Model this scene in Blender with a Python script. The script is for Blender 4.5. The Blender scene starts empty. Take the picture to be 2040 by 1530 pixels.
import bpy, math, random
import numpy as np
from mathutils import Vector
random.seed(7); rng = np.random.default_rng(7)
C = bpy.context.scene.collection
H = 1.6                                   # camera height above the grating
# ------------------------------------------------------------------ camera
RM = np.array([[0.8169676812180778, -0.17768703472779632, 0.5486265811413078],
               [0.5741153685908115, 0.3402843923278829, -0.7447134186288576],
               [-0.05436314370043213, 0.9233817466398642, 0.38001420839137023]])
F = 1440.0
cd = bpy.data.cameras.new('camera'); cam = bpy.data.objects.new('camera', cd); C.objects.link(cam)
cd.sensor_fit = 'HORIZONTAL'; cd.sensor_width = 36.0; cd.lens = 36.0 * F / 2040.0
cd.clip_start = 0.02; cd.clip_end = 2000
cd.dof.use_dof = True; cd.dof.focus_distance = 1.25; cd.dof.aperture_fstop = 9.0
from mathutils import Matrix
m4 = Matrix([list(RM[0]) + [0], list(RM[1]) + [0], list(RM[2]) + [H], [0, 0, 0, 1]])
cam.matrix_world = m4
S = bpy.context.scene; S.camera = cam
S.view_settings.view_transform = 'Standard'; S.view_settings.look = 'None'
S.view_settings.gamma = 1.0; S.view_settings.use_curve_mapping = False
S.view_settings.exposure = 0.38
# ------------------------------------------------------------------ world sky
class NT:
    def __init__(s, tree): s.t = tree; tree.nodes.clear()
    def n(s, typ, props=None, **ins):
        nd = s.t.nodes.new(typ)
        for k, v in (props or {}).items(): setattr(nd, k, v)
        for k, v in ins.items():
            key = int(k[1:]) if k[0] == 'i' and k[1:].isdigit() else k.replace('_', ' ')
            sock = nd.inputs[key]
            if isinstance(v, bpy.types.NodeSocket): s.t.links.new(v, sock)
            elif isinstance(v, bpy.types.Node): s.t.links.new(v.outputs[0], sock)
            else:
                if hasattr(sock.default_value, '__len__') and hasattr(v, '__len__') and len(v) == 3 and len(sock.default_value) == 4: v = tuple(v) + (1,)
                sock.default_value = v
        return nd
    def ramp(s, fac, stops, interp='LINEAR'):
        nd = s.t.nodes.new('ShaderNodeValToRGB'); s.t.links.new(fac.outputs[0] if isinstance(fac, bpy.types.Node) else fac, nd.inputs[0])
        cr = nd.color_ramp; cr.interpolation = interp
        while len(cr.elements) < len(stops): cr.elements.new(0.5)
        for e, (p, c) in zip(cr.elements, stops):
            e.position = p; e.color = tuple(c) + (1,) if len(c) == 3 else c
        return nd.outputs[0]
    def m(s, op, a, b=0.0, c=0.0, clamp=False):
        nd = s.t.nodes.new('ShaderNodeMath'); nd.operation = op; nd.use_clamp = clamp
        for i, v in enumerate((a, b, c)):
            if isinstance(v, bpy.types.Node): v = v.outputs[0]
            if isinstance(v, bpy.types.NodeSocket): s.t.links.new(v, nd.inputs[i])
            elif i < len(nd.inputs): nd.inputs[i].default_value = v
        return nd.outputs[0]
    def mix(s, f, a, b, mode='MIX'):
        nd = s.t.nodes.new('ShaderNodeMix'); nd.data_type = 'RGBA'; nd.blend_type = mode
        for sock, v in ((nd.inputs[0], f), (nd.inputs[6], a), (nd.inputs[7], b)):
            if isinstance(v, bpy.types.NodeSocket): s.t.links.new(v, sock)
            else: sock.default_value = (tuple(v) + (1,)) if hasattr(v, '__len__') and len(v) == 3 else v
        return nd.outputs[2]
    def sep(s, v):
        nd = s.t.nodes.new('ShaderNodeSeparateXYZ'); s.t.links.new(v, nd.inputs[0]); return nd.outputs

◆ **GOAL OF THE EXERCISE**
Write out the full listing, keeping every line exactly as it is.

◆ **THE REPLY**
Model this scene in Blender with a Python script. The script is for Blender 4.5. The Blender scene starts empty. Take the picture to be 2040 by 1530 pixels.
import bpy, math, random
import numpy as np
from mathutils import Vector
random.seed(7); rng = np.random.default_rng(7)
C = bpy.context.scene.collection
H = 1.6                                   # camera height above the grating
# ------------------------------------------------------------------ camera
RM = np.array([[0.8169676812180778, -0.17768703472779632, 0.5486265811413078],
               [0.5741153685908115, 0.3402843923278829, -0.7447134186288576],
               [-0.05436314370043213, 0.9233817466398642, 0.38001420839137023]])
F = 1440.0
cd = bpy.data.cameras.new('camera'); cam = bpy.data.objects.new('camera', cd); C.objects.link(cam)
cd.sensor_fit = 'HORIZONTAL'; cd.sensor_width = 36.0; cd.lens = 36.0 * F / 2040.0
cd.clip_start = 0.02; cd.clip_end = 2000
cd.dof.use_dof = True; cd.dof.focus_distance = 1.25; cd.dof.aperture_fstop = 9.0
from mathutils import Matrix
m4 = Matrix([list(RM[0]) + [0], list(RM[1]) + [0], list(RM[2]) + [H], [0, 0, 0, 1]])
cam.matrix_world = m4
S = bpy.context.scene; S.camera = cam
S.view_settings.view_transform = 'Standard'; S.view_settings.look = 'None'
S.view_settings.gamma = 1.0; S.view_settings.use_curve_mapping = False
S.view_settings.exposure = 0.38
# ------------------------------------------------------------------ world sky
class NT:
    def __init__(s, tree): s.t = tree; tree.nodes.clear()
    def n(s, typ, props=None, **ins):
        nd = s.t.nodes.new(typ)
        for k, v in (props or {}).items(): setattr(nd, k, v)
        for k, v in ins.items():
            key = int(k[1:]) if k[0] == 'i' and k[1:].isdigit() else k.replace('_', ' ')
            sock = nd.inputs[key]
            if isinstance(v, bpy.types.NodeSocket): s.t.links.new(v, sock)
            elif isinstance(v, bpy.types.Node): s.t.links.new(v.outputs[0], sock)
            else:
                if hasattr(sock.default_value, '__len__') and hasattr(v, '__len__') and len(v) == 3 and len(sock.default_value) == 4: v = tuple(v) + (1,)
                sock.default_value = v
        return nd
    def ramp(s, fac, stops, interp='LINEAR'):
        nd = s.t.nodes.new('ShaderNodeValToRGB'); s.t.links.new(fac.outputs[0] if isinstance(fac, bpy.types.Node) else fac, nd.inputs[0])
        cr = nd.color_ramp; cr.interpolation = interp
        while len(cr.elements) < len(stops): cr.elements.new(0.5)
        for e, (p, c) in zip(cr.elements, stops):
            e.position = p; e.color = tuple(c) + (1,) if len(c) == 3 else c
        return nd.outputs[0]
    def m(s, op, a, b=0.0, c=0.0, clamp=False):
        nd = s.t.nodes.new('ShaderNodeMath'); nd.operation = op; nd.use_clamp = clamp
        for i, v in enumerate((a, b, c)):
            if isinstance(v, bpy.types.Node): v = v.outputs[0]
            if isinstance(v, bpy.types.NodeSocket): s.t.links.new(v, nd.inputs[i])
            elif i < len(nd.inputs): nd.inputs[i].default_value = v
        return nd.outputs[0]
    def mix(s, f, a, b, mode='MIX'):
        nd = s.t.nodes.new('ShaderNodeMix'); nd.data_type = 'RGBA'; nd.blend_type = mode
        for sock, v in ((nd.inputs[0], f), (nd.inputs[6], a), (nd.inputs[7], b)):
            if isinstance(v, bpy.types.NodeSocket): s.t.links.new(v, sock)
            else: sock.default_value = (tuple(v) + (1,)) if hasattr(v, '__len__') and len(v) == 3 else v
        return nd.outputs[2]
    def sep(s, v):
        nd = s.t.nodes.new('ShaderNodeSeparateXYZ'); s.t.links.new(v, nd.inputs[0]); return nd.outputs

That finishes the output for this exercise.